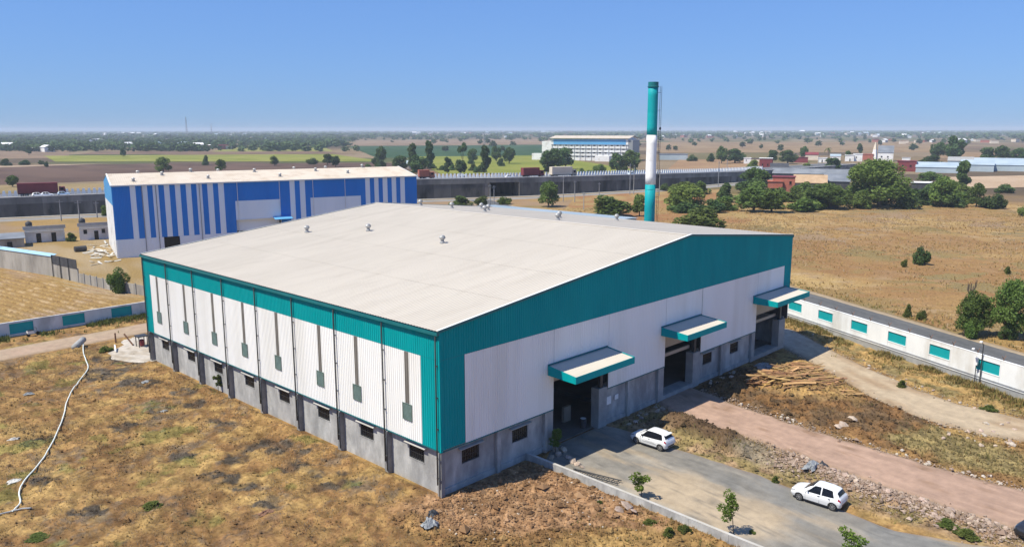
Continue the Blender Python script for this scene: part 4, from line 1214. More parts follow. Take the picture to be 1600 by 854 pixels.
for (ax, ay), (bx_, by) in zip(PW[:-1], PW[1:]):
    L = math.hypot(bx_-ax, by-ay); k = max(1, int(L/2.1))
    for i in range(k):
        P0 = (ax+(bx_-ax)*i/k, ay+(by-ay)*i/k); P1 = (ax+(bx_-ax)*((i+1)/k-.01), ay+(by-ay)*((i+1)/k-.01))
        h = 1.75+RNG.uniform(-.05, .05)
        MB().hexa([(*P0, -.2), (*P1, -.2), (P1[0]+.1, P1[1], -.2), (P0[0]+.1, P0[1], -.2)], [(*P0, h), (*P1, h), (P1[0]+.1, P1[1], h), (P0[0]+.1, P0[1], h)]).build('slab', M['stonewall'], pf)
        MB().box(P0[0]-.1, P0[0]+.02, P0[1]-.08, P0[1]+.08, -.2, 1.95).build('post', M['concrete'], pf)

# ------------------------------------------------------------------ trees
def leaf_cloud(n, lobes, size, rg, flat=.5):
    """n leaf faces spread through ellipsoid lobes (cx, cy, cz, rx, ry, rz)"""
    lb = np.array(lobes, float)
    w = (lb[:, 3]*lb[:, 4]*lb[:, 5])**.67
    k = rg.choice(len(lb), n, p=w/w.sum())
    d = rg.normal(size=(n, 3)); d /= np.linalg.norm(d, axis=1)[:, None]
    r = rg.uniform(.30, 1., n)**.45
    # uneven surface
    r *= .82+.30*vnoise(d[:, 0]*3+k*7.1+10, d[:, 1]*3+d[:, 2]*2+20, 3)
    P = lb[k, :3]+d*r[:, None]*lb[k, 3:]
    a = rg.normal(size=(n, 3)); a[:, 2] *= flat
    a /= np.linalg.norm(a, axis=1)[:, None]
    b = np.cross(a, rg.normal(size=(n, 3))); b /= np.linalg.norm(b, axis=1)[:, None]
    s = size*rg.uniform(.6, 1.35, n)[:, None]
    V = np.stack([P-a*s, P+b*s*.55, P+a*s, P-b*s*.55], 1).reshape(-1, 3)
    F = np.arange(4*n).reshape(-1, 4)
    return V, F
PROTO = {}
def proto(key, kind, seed, n, size):
    rg = np.random.default_rng(seed); rd = random.Random(seed)
    lobes = []; tr = MB()
    if kind == 'acacia':
        for i in range(16):
            a = rd.uniform(0, 6.28); q = rd.uniform(.06, .34)
            z = .78-1.1*q**1.7+rd.uniform(-.14, .06)
            lobes.append((q*math.cos(a), q*math.sin(a), z, rd.uniform(.14, .20), rd.uniform(.14, .20), rd.uniform(.13, .18)))
        for i in range(9):
            a = i*.7+rd.uniform(-.3, .3); q = rd.uniform(.28, .38)
            lobes.append((q*math.cos(a), q*math.sin(a), rd.uniform(.20, .42), .15, .15, .15))
        lobes.append((0, 0, .80, .19, .19, .16)); lobes.append((0, 0, .5, .24, .24, .24))
        top = .45
    elif kind == 'round':
        for i in range(16):
            a = rd.uniform(0, 6.28); e = rd.uniform(-.9, 1.2); q = .29*math.cos(e)
            lobes.append((q*math.cos(a), q*math.sin(a), .52+.32*math.sin(e), rd.uniform(.15, .22), rd.uniform(.15, .22), rd.uniform(.14, .20)))
        lobes.append((0, 0, .5, .28, .28, .3))
        top = .45
    elif kind == 'bush':
        for i in range(15):
            a = rd.uniform(0, 6.28); q = rd.uniform(0, .36)
            lobes.append((q*math.cos(a), q*math.sin(a), rd.uniform(.14, .76-1.0*q), rd.uniform(.14, .2), rd.uniform(.14, .2), rd.uniform(.18, .27)))
        top = .3
    elif kind == 'tall':
        for i in range(12):
            f = i/11; a = rd.uniform(0, 6.28); q = rd.uniform(.05, .27)*(1.1-.5*f)
            lobes.append((q*math.cos(a), q*math.sin(a), .22+.68*f, rd.uniform(.17, .25), rd.uniform(.17, .25), rd.uniform(.08, .12)))
        top = .8
    elif kind == 'lollipop':
        for i in range(8):
            a = rd.uniform(0, 6.28); q = rd.uniform(.05, .3)
            lobes.append((q*math.cos(a), q*math.sin(a), rd.uniform(.68, .9), .2, .2, .11))
        top = .68
    elif kind == 'palm':
        lobes = [(0, 0, .9, .05, .05, .05)]
        top = .9
    V, F = leaf_cloud(n, lobes, size, rg)
    if kind == 'palm':
        V = []; F = []
        for i in range(18):
            a = rd.uniform(0, 6.28); el = rd.uniform(-.5, .9); L = .38
            for k in range(6):
                f0, f1 = k/6, (k+1)/6
                def pt(f, w): 
                    r = L*f; z = .9+L*f*math.sin(el)-.35*f*f
                    return (r*math.cos(a)*math.cos(el)-w*math.sin(a), r*math.sin(a)*math.cos(el)+w*math.cos(a), z-.5*abs(w))
                w0, w1 = .05*(1-f0*.8), .05*(1-f1*.8)
                b = len(V)
                V += [pt(f0, -w0), pt(f0, w0), pt(f1, w1), pt(f1, -w1)]; F.append((b, b+1, b+2, b+3))
        V = np.array(V); F = np.array(F)
    crown = (V, F)
    lean = (rd.uniform(-.03, .03), rd.uniform(-.03, .03))
    th = .035 if kind in ('acacia', 'round', 'bush') else .022
    tr.tube([(0, 0, -.06), (lean[0]*.4, lean[1]*.4, .12), (lean[0], lean[1], top*.6), (lean[0]*1.2, lean[1]*1.2, top)], [th*1.25, th, th*.75, th*.4], 6)
    for lb in lobes[::2]:
        z0 = rd.uniform(.12, top*.6)
        tr.tube([(lean[0]*z0, lean[1]*z0, z0), (lb[0]*.55, lb[1]*.55, z0+(lb[2]-z0)*.6), lb[:3]], [th*.55, th*.35, th*.12], 4)
    PROTO[key] = (crown, tr)
MESH = {}
def tree(name, kind, x, y, w, h, leaf, label, group=None, cat='tree', rz=None, z=0.):
    if (kind, leaf) not in MESH:
        (V, F), tr = PROTO[kind]
        MESH[(kind, leaf)] = np_mesh('crown', V, F, LEAF[leaf])
        if ('t', kind) not in MESH: MESH[('t', kind)] = tr.mesh('trunk', M['bark'])
    o = empty(name, (x, y, z), RNG.uniform(0, 6.28) if rz is None else rz, label, cat, group)
    o.scale = (w, w*RNG.uniform(.9, 1.1), h)
    link('trunk', MESH[('t', kind)], o)
    link('crown', MESH[(kind, leaf)], o)
    return o
for i in range(3): proto('acacia%d' % i, 'acacia', 20+i, 3600, .040)
for i in range(3): proto('round%d' % i, 'round', 30+i, 2600, .052)
for i in range(3): proto('bush%d' % i, 'bush', 40+i, 2600, .048)
for i in range(2): proto('tall%d' % i, 'tall', 50+i, 1700, .085)
proto('lollipop', 'lollipop', 60, 700, .07)
proto('palm', 'palm', 61, 10, .05)
for i in range(2): proto('big%d' % i, 'acacia', 70+i, 11000, .024)
proto('bigbush', 'bush', 75, 8000, .026)
for i in range(3): proto('far%d' % i, 'round', 80+i, 220, .13)
for i in range(2): proto('sap%d' % i, 'tall', 90+i, 260, .085)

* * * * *

▸ Instructions for the task
Make an exact copy of the data above, pictures excluded.

▸ Result of this task
Continue the Blender Python script for this scene: part 4, from line 1214. More parts follow. Take the picture to be 1600 by 854 pixels.
for (ax, ay), (bx_, by) in zip(PW[:-1], PW[1:]):
    L = math.hypot(bx_-ax, by-ay); k = max(1, int(L/2.1))
    for i in range(k):
        P0 = (ax+(bx_-ax)*i/k, ay+(by-ay)*i/k); P1 = (ax+(bx_-ax)*((i+1)/k-.01), ay+(by-ay)*((i+1)/k-.01))
        h = 1.75+RNG.uniform(-.05, .05)
        MB().hexa([(*P0, -.2), (*P1, -.2), (P1[0]+.1, P1[1], -.2), (P0[0]+.1, P0[1], -.2)], [(*P0, h), (*P1, h), (P1[0]+.1, P1[1], h), (P0[0]+.1, P0[1], h)]).build('slab', M['stonewall'], pf)
        MB().box(P0[0]-.1, P0[0]+.02, P0[1]-.08, P0[1]+.08, -.2, 1.95).build('post', M['concrete'], pf)

# ------------------------------------------------------------------ trees
def leaf_cloud(n, lobes, size, rg, flat=.5):
    """n leaf faces spread through ellipsoid lobes (cx, cy, cz, rx, ry, rz)"""
    lb = np.array(lobes, float)
    w = (lb[:, 3]*lb[:, 4]*lb[:, 5])**.67
    k = rg.choice(len(lb), n, p=w/w.sum())
    d = rg.normal(size=(n, 3)); d /= np.linalg.norm(d, axis=1)[:, None]
    r = rg.uniform(.30, 1., n)**.45
    # uneven surface
    r *= .82+.30*vnoise(d[:, 0]*3+k*7.1+10, d[:, 1]*3+d[:, 2]*2+20, 3)
    P = lb[k, :3]+d*r[:, None]*lb[k, 3:]
    a = rg.normal(size=(n, 3)); a[:, 2] *= flat
    a /= np.linalg.norm(a, axis=1)[:, None]
    b = np.cross(a, rg.normal(size=(n, 3))); b /= np.linalg.norm(b, axis=1)[:, None]
    s = size*rg.uniform(.6, 1.35, n)[:, None]
    V = np.stack([P-a*s, P+b*s*.55, P+a*s, P-b*s*.55], 1).reshape(-1, 3)
    F = np.arange(4*n).reshape(-1, 4)
    return V, F
PROTO = {}
def proto(key, kind, seed, n, size):
    rg = np.random.default_rng(seed); rd = random.Random(seed)
    lobes = []; tr = MB()
    if kind == 'acacia':
        for i in range(16):
            a = rd.uniform(0, 6.28); q = rd.uniform(.06, .34)
            z = .78-1.1*q**1.7+rd.uniform(-.14, .06)
            lobes.append((q*math.cos(a), q*math.sin(a), z, rd.uniform(.14, .20), rd.uniform(.14, .20), rd.uniform(.13, .18)))
        for i in range(9):
            a = i*.7+rd.uniform(-.3, .3); q = rd.uniform(.28, .38)
            lobes.append((q*math.cos(a), q*math.sin(a), rd.uniform(.20, .42), .15, .15, .15))
        lobes.append((0, 0, .80, .19, .19, .16)); lobes.append((0, 0, .5, .24, .24, .24))
        top = .45
    elif kind == 'round':
        for i in range(16):
            a = rd.uniform(0, 6.28); e = rd.uniform(-.9, 1.2); q = .29*math.cos(e)
            lobes.append((q*math.cos(a), q*math.sin(a), .52+.32*math.sin(e), rd.uniform(.15, .22), rd.uniform(.15, .22), rd.uniform(.14, .20)))
        lobes.append((0, 0, .5, .28, .28, .3))
        top = .45
    elif kind == 'bush':
        for i in range(15):
            a = rd.uniform(0, 6.28); q = rd.uniform(0, .36)
            lobes.append((q*math.cos(a), q*math.sin(a), rd.uniform(.14, .76-1.0*q), rd.uniform(.14, .2), rd.uniform(.14, .2), rd.uniform(.18, .27)))
        top = .3
    elif kind == 'tall':
        for i in range(12):
            f = i/11; a = rd.uniform(0, 6.28); q = rd.uniform(.05, .27)*(1.1-.5*f)
            lobes.append((q*math.cos(a), q*math.sin(a), .22+.68*f, rd.uniform(.17, .25), rd.uniform(.17, .25), rd.uniform(.08, .12)))
        top = .8
    elif kind == 'lollipop':
        for i in range(8):
            a = rd.uniform(0, 6.28); q = rd.uniform(.05, .3)
            lobes.append((q*math.cos(a), q*math.sin(a), rd.uniform(.68, .9), .2, .2, .11))
        top = .68
    elif kind == 'palm':
        lobes = [(0, 0, .9, .05, .05, .05)]
        top = .9
    V, F = leaf_cloud(n, lobes, size, rg)
    if kind == 'palm':
        V = []; F = []
        for i in range(18):
            a = rd.uniform(0, 6.28); el = rd.uniform(-.5, .9); L = .38
            for k in range(6):
                f0, f1 = k/6, (k+1)/6
                def pt(f, w): 
                    r = L*f; z = .9+L*f*math.sin(el)-.35*f*f
                    return (r*math.cos(a)*math.cos(el)-w*math.sin(a), r*math.sin(a)*math.cos(el)+w*math.cos(a), z-.5*abs(w))
                w0, w1 = .05*(1-f0*.8), .05*(1-f1*.8)
                b = len(V)
                V += [pt(f0, -w0), pt(f0, w0), pt(f1, w1), pt(f1, -w1)]; F.append((b, b+1, b+2, b+3))
        V = np.array(V); F = np.array(F)
    crown = (V, F)
    lean = (rd.uniform(-.03, .03), rd.uniform(-.03, .03))
    th = .035 if kind in ('acacia', 'round', 'bush') else .022
    tr.tube([(0, 0, -.06), (lean[0]*.4, lean[1]*.4, .12), (lean[0], lean[1], top*.6), (lean[0]*1.2, lean[1]*1.2, top)], [th*1.25, th, th*.75, th*.4], 6)
    for lb in lobes[::2]:
        z0 = rd.uniform(.12, top*.6)
        tr.tube([(lean[0]*z0, lean[1]*z0, z0), (lb[0]*.55, lb[1]*.55, z0+(lb[2]-z0)*.6), lb[:3]], [th*.55, th*.35, th*.12], 4)
    PROTO[key] = (crown, tr)
MESH = {}
def tree(name, kind, x, y, w, h, leaf, label, group=None, cat='tree', rz=None, z=0.):
    if (kind, leaf) not in MESH:
        (V, F), tr = PROTO[kind]
        MESH[(kind, leaf)] = np_mesh('crown', V, F, LEAF[leaf])
        if ('t', kind) not in MESH: MESH[('t', kind)] = tr.mesh('trunk', M['bark'])
    o = empty(name, (x, y, z), RNG.uniform(0, 6.28) if rz is None else rz, label, cat, group)
    o.scale = (w, w*RNG.uniform(.9, 1.1), h)
    link('trunk', MESH[('t', kind)], o)
    link('crown', MESH[(kind, leaf)], o)
    return o
for i in range(3): proto('acacia%d' % i, 'acacia', 20+i, 3600, .040)
for i in range(3): proto('round%d' % i, 'round', 30+i, 2600, .052)
for i in range(3): proto('bush%d' % i, 'bush', 40+i, 2600, .048)
for i in range(2): proto('tall%d' % i, 'tall', 50+i, 1700, .085)
proto('lollipop', 'lollipop', 60, 700, .07)
proto('palm', 'palm', 61, 10, .05)
for i in range(2): proto('big%d' % i, 'acacia', 70+i, 11000, .024)
proto('bigbush', 'bush', 75, 8000, .026)
for i in range(3): proto('far%d' % i, 'round', 80+i, 220, .13)
for i in range(2): proto('sap%d' % i, 'tall', 90+i, 260, .085)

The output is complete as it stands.